RECORDED DATA —
┌──
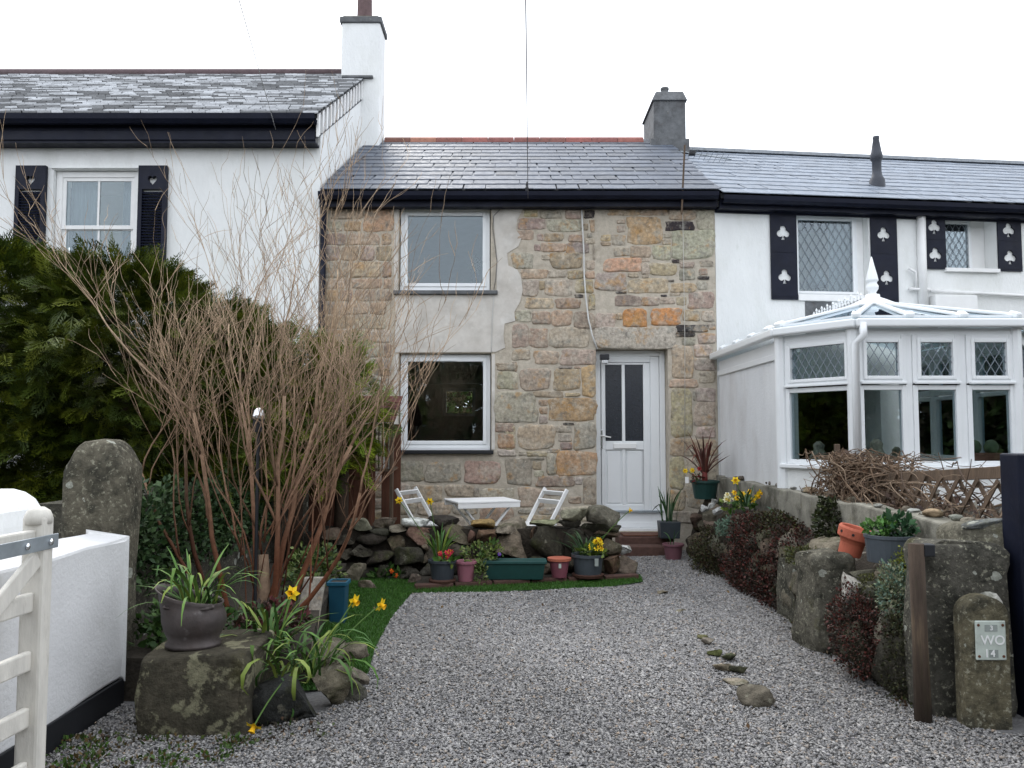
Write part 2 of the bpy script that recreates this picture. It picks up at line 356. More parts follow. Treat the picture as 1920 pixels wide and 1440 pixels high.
# ------------------------------------------------------------------ stone cottage
F0 = Frame(0, 10.1)
CL, CR = F0.uz(601, 600)[0], 2.545
cottage = thing('stone_cottage', 'small granite stone cottage with white door and dark slate roof', 'house', (0, 10.1, 0))
w_up = F0.rect(748, 388, 920, 546); w_lo = F0.rect(747, 662, 921, 845)
dr = F0.rect(1118, 654, 1254, 988); dr = (dr[0], dr[1], .22, dr[3])
ZE = 4.33
wall = wall_open(F0, CL, CR, -.05, ZE, [w_up, w_lo, dr], 0, .45).build('wall', M['mortar'], cottage)
# inside: rooms behind the glass
MB().fbox(F0, CL + .02, CR - .02, .46, 5.4, -.04, .12).build('ground_floor', M['wood'], cottage)
MB().fbox(F0, CL + .02, CR - .02, .46, 5.4, 2.36, 2.6).build('upper_floor', M['room'], cottage)
bw = (-1.32, -.70, 1.75, 2.29)
wall_open(F0, CL, CR, -.05, ZE + .1, [bw], 5.45, 5.85).build('back_wall', M['room'], cottage)
MB().ring(F0, *bw, .06, 5.5, 5.57).build('back_window_frame', M['upvc'], cottage)
MB().fbox(F0, CL, CL + .03, .46, 5.44, .12, ZE).build('party_wall', M['room'], cottage)
MB().fbox(F0, CR - .03, CR, .46, 5.44, .12, ZE).build('party_wall', M['room'], cottage)
MB().fbox(F0, .25, .33, .46, 5.44, .12, 2.35).build('inner_wall', M['room'], cottage)
MB().fbox(F0, CL + .04, CR - .04, .46, 5.44, ZE - .04, ZE + .02).build('ceiling', M['room'], cottage)
win1 = upvc_window(F0, cottage, (w_up[0] + .012, w_up[1] - .012, w_up[2] + .02, w_up[3] - .008), .06, sill=(w_up[0] - .06, w_up[1] + .09, w_up[2] - .045, w_up[2] + .004, -.06), sill_m=M['cement'])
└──
TASK DIRECTIONS — Extract the full listing above verbatim; pictures are to be left out of the copy.

ANSWER FOR THE TASK —
Write part 2 of the bpy script that recreates this picture. It picks up at line 356. More parts follow. Treat the picture as 1920 pixels wide and 1440 pixels high.
# ------------------------------------------------------------------ stone cottage
F0 = Frame(0, 10.1)
CL, CR = F0.uz(601, 600)[0], 2.545
cottage = thing('stone_cottage', 'small granite stone cottage with white door and dark slate roof', 'house', (0, 10.1, 0))
w_up = F0.rect(748, 388, 920, 546); w_lo = F0.rect(747, 662, 921, 845)
dr = F0.rect(1118, 654, 1254, 988); dr = (dr[0], dr[1], .22, dr[3])
ZE = 4.33
wall = wall_open(F0, CL, CR, -.05, ZE, [w_up, w_lo, dr], 0, .45).build('wall', M['mortar'], cottage)
# inside: rooms behind the glass
MB().fbox(F0, CL + .02, CR - .02, .46, 5.4, -.04, .12).build('ground_floor', M['wood'], cottage)
MB().fbox(F0, CL + .02, CR - .02, .46, 5.4, 2.36, 2.6).build('upper_floor', M['room'], cottage)
bw = (-1.32, -.70, 1.75, 2.29)
wall_open(F0, CL, CR, -.05, ZE + .1, [bw], 5.45, 5.85).build('back_wall', M['room'], cottage)
MB().ring(F0, *bw, .06, 5.5, 5.57).build('back_window_frame', M['upvc'], cottage)
MB().fbox(F0, CL, CL + .03, .46, 5.44, .12, ZE).build('party_wall', M['room'], cottage)
MB().fbox(F0, CR - .03, CR, .46, 5.44, .12, ZE).build('party_wall', M['room'], cottage)
MB().fbox(F0, .25, .33, .46, 5.44, .12, 2.35).build('inner_wall', M['room'], cottage)
MB().fbox(F0, CL + .04, CR - .04, .46, 5.44, ZE - .04, ZE + .02).build('ceiling', M['room'], cottage)
win1 = upvc_window(F0, cottage, (w_up[0] + .012, w_up[1] - .012, w_up[2] + .02, w_up[3] - .008), .06, sill=(w_up[0] - .06, w_up[1] + .09, w_up[2] - .045, w_up[2] + .004, -.06), sill_m=M['cement'])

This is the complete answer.